Request — Below are some records. Pull every line that contains the word "Blender".
### Working data ###
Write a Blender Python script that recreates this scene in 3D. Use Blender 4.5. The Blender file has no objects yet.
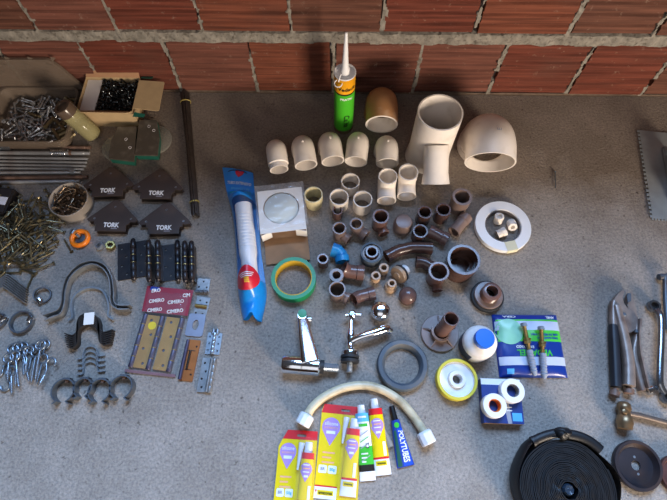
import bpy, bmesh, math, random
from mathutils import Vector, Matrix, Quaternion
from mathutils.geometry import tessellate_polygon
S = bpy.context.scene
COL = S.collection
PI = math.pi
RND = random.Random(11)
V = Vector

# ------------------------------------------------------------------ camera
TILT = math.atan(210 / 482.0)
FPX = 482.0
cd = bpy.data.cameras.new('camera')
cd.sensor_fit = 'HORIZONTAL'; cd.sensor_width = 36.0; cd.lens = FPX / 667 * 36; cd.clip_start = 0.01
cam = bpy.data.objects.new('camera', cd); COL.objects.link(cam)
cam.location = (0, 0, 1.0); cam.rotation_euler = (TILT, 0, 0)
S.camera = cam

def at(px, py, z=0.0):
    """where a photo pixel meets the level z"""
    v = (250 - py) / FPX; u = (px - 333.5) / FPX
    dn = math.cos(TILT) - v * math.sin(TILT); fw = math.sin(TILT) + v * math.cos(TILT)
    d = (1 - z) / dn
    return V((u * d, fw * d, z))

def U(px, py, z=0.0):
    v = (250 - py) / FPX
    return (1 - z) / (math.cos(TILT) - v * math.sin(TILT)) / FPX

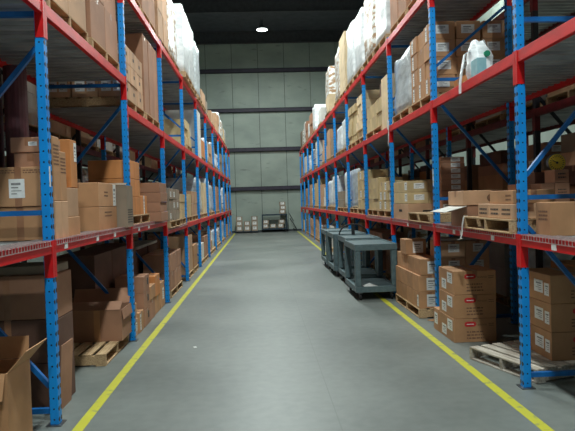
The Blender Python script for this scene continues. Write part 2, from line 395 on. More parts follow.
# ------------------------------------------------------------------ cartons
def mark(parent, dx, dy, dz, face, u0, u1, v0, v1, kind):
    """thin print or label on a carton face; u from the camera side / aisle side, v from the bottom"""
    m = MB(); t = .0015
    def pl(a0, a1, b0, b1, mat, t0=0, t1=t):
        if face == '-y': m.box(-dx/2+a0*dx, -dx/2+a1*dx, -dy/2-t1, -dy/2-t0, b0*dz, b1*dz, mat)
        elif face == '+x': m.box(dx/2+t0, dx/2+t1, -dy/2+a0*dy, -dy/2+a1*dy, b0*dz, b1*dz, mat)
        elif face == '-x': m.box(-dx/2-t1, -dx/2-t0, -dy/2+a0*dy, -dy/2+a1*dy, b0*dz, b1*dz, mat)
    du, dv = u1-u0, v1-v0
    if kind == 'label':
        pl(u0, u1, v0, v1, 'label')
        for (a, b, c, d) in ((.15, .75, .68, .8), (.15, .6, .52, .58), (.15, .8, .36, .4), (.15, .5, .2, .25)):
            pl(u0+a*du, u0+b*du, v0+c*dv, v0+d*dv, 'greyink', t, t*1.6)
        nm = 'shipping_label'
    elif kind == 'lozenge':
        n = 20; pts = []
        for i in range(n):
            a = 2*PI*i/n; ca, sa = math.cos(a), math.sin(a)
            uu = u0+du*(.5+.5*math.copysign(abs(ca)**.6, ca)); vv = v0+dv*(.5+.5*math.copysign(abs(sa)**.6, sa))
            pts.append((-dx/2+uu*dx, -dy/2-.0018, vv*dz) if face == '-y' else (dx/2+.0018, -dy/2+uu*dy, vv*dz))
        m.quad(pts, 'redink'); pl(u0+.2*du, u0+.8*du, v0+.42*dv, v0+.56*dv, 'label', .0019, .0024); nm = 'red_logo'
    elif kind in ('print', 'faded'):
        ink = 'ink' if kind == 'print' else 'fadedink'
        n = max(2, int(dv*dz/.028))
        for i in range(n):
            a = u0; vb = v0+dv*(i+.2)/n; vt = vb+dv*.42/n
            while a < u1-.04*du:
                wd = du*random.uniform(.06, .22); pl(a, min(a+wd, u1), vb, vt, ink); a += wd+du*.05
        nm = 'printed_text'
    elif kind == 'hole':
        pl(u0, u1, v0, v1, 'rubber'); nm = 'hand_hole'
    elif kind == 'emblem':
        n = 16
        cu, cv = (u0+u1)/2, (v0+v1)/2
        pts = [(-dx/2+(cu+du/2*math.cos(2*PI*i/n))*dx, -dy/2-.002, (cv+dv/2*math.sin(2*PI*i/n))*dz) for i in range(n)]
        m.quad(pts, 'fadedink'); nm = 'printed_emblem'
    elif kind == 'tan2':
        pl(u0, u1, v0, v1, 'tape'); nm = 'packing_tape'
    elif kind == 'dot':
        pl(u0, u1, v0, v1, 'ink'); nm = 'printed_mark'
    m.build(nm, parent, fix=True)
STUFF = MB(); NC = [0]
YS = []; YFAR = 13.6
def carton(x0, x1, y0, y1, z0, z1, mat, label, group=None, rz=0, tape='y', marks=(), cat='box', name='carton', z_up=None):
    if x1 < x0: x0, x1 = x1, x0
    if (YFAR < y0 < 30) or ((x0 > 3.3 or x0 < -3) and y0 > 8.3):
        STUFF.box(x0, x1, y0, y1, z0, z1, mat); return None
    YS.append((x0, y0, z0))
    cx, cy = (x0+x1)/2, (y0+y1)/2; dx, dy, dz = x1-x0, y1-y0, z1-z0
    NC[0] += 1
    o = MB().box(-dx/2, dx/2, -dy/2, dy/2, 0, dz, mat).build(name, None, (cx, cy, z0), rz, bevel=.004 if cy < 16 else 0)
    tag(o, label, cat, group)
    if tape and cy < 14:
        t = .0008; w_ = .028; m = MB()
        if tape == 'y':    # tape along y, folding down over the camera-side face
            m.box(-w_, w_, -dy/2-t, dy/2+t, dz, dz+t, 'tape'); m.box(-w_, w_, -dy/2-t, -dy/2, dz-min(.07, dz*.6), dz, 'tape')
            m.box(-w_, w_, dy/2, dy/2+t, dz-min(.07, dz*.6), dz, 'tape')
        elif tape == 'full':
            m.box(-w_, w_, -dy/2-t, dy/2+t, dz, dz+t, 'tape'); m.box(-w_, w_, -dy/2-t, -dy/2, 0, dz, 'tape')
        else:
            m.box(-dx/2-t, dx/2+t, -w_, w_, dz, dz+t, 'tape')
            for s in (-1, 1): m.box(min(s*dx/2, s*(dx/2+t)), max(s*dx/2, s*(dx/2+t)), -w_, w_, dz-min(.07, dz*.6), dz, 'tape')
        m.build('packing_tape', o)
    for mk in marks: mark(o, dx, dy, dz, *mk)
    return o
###
Completed exercise —
Write a Blender Python script that recreates this scene in 3D. Use Blender 4.5. The Blender file has no objects yet.
The Blender Python script for this scene continues. Write part 2, from line 395 on. More parts follow.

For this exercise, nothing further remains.